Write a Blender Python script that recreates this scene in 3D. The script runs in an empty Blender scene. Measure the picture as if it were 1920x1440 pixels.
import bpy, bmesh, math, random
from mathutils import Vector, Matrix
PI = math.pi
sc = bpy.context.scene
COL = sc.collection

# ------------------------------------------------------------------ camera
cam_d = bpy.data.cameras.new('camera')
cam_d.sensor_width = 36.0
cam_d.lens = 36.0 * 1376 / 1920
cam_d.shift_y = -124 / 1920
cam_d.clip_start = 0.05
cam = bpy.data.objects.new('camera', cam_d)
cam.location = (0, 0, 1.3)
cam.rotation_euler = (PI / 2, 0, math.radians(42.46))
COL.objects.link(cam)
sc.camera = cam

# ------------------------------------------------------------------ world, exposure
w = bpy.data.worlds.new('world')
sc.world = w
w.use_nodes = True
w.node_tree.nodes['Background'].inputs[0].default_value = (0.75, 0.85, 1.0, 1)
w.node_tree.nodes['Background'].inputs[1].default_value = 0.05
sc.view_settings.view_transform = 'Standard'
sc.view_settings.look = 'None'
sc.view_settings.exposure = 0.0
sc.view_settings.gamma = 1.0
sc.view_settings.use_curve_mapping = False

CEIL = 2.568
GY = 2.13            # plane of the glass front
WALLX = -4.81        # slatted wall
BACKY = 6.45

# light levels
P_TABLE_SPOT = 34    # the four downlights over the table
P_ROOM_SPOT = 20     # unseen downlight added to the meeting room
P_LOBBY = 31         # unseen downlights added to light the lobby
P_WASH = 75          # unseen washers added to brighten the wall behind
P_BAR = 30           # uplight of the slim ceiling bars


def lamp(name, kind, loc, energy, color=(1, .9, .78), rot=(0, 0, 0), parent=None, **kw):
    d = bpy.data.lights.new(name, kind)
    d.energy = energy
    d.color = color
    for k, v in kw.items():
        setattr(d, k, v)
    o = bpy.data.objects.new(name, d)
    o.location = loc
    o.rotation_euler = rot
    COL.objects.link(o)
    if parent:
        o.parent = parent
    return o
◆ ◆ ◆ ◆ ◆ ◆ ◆
Given task:
The listing above should be transcribed in full, exactly as written.

The output:
Write a Blender Python script that recreates this scene in 3D. The script runs in an empty Blender scene. Measure the picture as if it were 1920x1440 pixels.
import bpy, bmesh, math, random
from mathutils import Vector, Matrix
PI = math.pi
sc = bpy.context.scene
COL = sc.collection

# ------------------------------------------------------------------ camera
cam_d = bpy.data.cameras.new('camera')
cam_d.sensor_width = 36.0
cam_d.lens = 36.0 * 1376 / 1920
cam_d.shift_y = -124 / 1920
cam_d.clip_start = 0.05
cam = bpy.data.objects.new('camera', cam_d)
cam.location = (0, 0, 1.3)
cam.rotation_euler = (PI / 2, 0, math.radians(42.46))
COL.objects.link(cam)
sc.camera = cam

# ------------------------------------------------------------------ world, exposure
w = bpy.data.worlds.new('world')
sc.world = w
w.use_nodes = True
w.node_tree.nodes['Background'].inputs[0].default_value = (0.75, 0.85, 1.0, 1)
w.node_tree.nodes['Background'].inputs[1].default_value = 0.05
sc.view_settings.view_transform = 'Standard'
sc.view_settings.look = 'None'
sc.view_settings.exposure = 0.0
sc.view_settings.gamma = 1.0
sc.view_settings.use_curve_mapping = False

CEIL = 2.568
GY = 2.13            # plane of the glass front
WALLX = -4.81        # slatted wall
BACKY = 6.45

# light levels
P_TABLE_SPOT = 34    # the four downlights over the table
P_ROOM_SPOT = 20     # unseen downlight added to the meeting room
P_LOBBY = 31         # unseen downlights added to light the lobby
P_WASH = 75          # unseen washers added to brighten the wall behind
P_BAR = 30           # uplight of the slim ceiling bars


def lamp(name, kind, loc, energy, color=(1, .9, .78), rot=(0, 0, 0), parent=None, **kw):
    d = bpy.data.lights.new(name, kind)
    d.energy = energy
    d.color = color
    for k, v in kw.items():
        setattr(d, k, v)
    o = bpy.data.objects.new(name, d)
    o.location = loc
    o.rotation_euler = rot
    COL.objects.link(o)
    if parent:
        o.parent = parent
    return o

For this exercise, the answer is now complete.